Nel secondo spot i repubblicani riprendevano un tema già utilizzato dalla Clinton, che nuovamente metteva in dubbio la “preparazione“ di Obama nel caso di una qualunque emergenza nazionale.

Naturalmente, nessuno di questi spot è supportato da fatti o aneddoti che possano far dubitare delle effettive capacità di Obama, ma è stato sufficiente “dirlo”, per capovolgere un trend che sembrava destinato a regalargli una schiacciante vittoria nel mese di novembre.

Nel frattempo sono iniziati i confronti televisivi, anche se in forma non ufficiale (i due candidati attendono la Convention di ciascun partito, per la nomina ufficiale), e ormai si è capita chiaramente la diversa strategia che ciascuno ha scelto di utilizzare nelle pubbliche occasioni.

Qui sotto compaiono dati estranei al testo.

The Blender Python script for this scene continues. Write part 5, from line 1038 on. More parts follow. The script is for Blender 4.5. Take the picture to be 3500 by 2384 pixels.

Obama si rivolge alla parte “intelligente“ della nazione, dando risposte complesse e ragionate, che mostrano chiaramente il suo livello di consapevolezza rispetto ai problemi trattati. McCain invece predilige le risposte “di pancia“ - delle semplici e banali frasi fatte, come “non aumenterò le tasse“, “difenderò l’America dai mali del mondo“, “la vita è sacra e l’aborto è un peccato mortale“, ecc. - intese ad accontentare i livelli meno preparati della popolazione, che normalmente vogliono sentirsi dire certe cose senza preoccuparsi di affrontarle con metodo critico.

Sono le “due Americhe” di cui si è parlato già altre volte: la “Blue America” (gli stati democratici, collocati soprattutto sulle coste est e ovest, con popolazione di prevalenza urbana e intellettualmente più progredita), e la “Red America” (gli stati centrali, a prevalenza rurale, meno colti e con forte caratterizzazione religiosa), che tornano a fronteggiarsi con apparente parità di forze.

Il vantaggio, almeno teorico, rimane sempre dalla parte di Obama, in quanto lui può ancora erodere buona parte del cosiddetto “centro” (gli indecisi), mentre McCain può solo sperare di mantenere la propria base sulle posizioni già raggiunte. Ma il lavoro è ancora tutto da fare.

Fra una decina di giorni ci sarà la convention democratica, e solo a quel punto inizierà per Obama la vera fatica per riuscire a conquistare la Casa Bianca.